The funding comes through Oregon’s 2026-28 State Summer Learning Grant program, created by House Bill 2007 in 2025 and administered by the Oregon Department of Education. State officials said the grants run from spring 2026 through September 2028 and represent a $35 million annual investment meant to strengthen literacy, support student success and reach tens of thousands of students statewide.

The grant is aimed at programs that combine evidence-based literacy instruction with applied learning, the kind of summer model that pairs reading work with hands-on projects and community partnerships. Oregon’s summer learning materials describe quality programs as those that build relationships, include project-based learning and deepen ties to local partners. Dr. Charlene Williams, director of the Oregon Department of Education, said summer learning helps students strengthen essential skills while staying connected and growing through experiences that are academically meaningful and engaging.

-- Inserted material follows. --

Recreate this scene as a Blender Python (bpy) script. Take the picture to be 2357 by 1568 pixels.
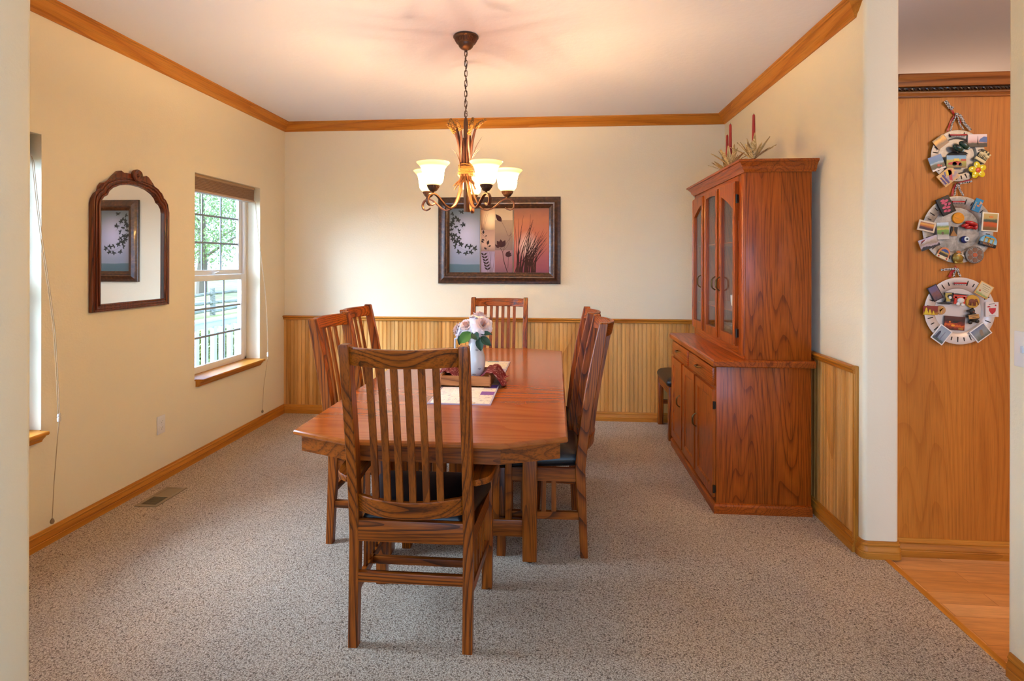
import bpy, bmesh, math, random
from math import sin, cos, pi, radians as R
from mathutils import Vector, Matrix, Euler, noise as mnoise

for o in list(bpy.data.objects):
    bpy.data.objects.remove(o, do_unlink=True)
SC = bpy.context.scene
COL = SC.collection
rnd = random.Random(11)

# ------------------------------------------------------------------ camera
H = 2.74
XL, XR, YB = -2.5694, 1.4943, 5.0193
CAM_H = 1.4392
cd = bpy.data.cameras.new('camera')
cd.sensor_fit = 'HORIZONTAL'; cd.sensor_width = 36.0
cd.lens = 1263.1 / 2357 * 36.0
cd.shift_y = -182.7 / 2357
cd.clip_start = 0.05; cd.clip_end = 200
cam = bpy.data.objects.new('camera', cd); COL.objects.link(cam)
cam.location = (0, 0, CAM_H)
cam.rotation_euler = (Matrix.Rotation(0.0802, 3, 'Z') @ Matrix.Rotation(pi/2, 3, 'X') @ Matrix.Rotation(0.0019, 3, 'Z')).to_euler()
SC.camera = cam

# ------------------------------------------------------------------ light and exposure
SUN_E, SUN_C = 22.0, (0.62, 0.87, 1.22)
SKY_E, SKY_C = 6.0, (0.44, 0.74, 1.22)
LAMP_E, LAMP_C = 11.5, (1.0, 0.74, 0.50)
SHADE_L, SHADE_C = 195.0, (1.0, 0.60, 0.17)
w = bpy.data.worlds.new('daylight_sky'); SC.world = w; w.use_nodes = True
bgn = w.node_tree.nodes['Background']
bgn.inputs[0].default_value = (*SKY_C, 1); bgn.inputs[1].default_value = SKY_E
sd = bpy.data.lights.new('sun', 'SUN'); sd.energy = SUN_E; sd.color = SUN_C; sd.angle = R(55)
sun = bpy.data.objects.new('sun', sd); COL.objects.link(sun)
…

For Baker families, the award matters because the district serves a student population with clear need. Baker School District 5J’s 2024-25 extended ADMw was 2,230.26, including 26.52 students in English learner programs, 95.03 students in poverty and 16.00 students in foster care and neglected/delinquent status. Those numbers point to students who are more likely to benefit from summer reading support, continuity between school years and extra time with trusted adults.

AI-generated illustration
AI-generated illustration

The grant does not just add money for a few weeks in June and July. Because the funding stretches through September 2028, it gives the district a longer runway to plan staffing, partner with local organizations and build a program that families can actually count on. The state also said ongoing funding depends on performance and compliance with program requirements, so Baker will have to show that the money is doing more than padding a calendar.

Oregon’s 2025 implementation report said the earlier summer learning grant supported in-person, evidence-based programming focused primarily on literacy acceleration for students reading below grade level. Baker’s new award appears to extend that approach, which suggests the question for parents is not whether summer learning will exist, but whether it will finally be strong enough to move reading skills and student participation in a measurable way.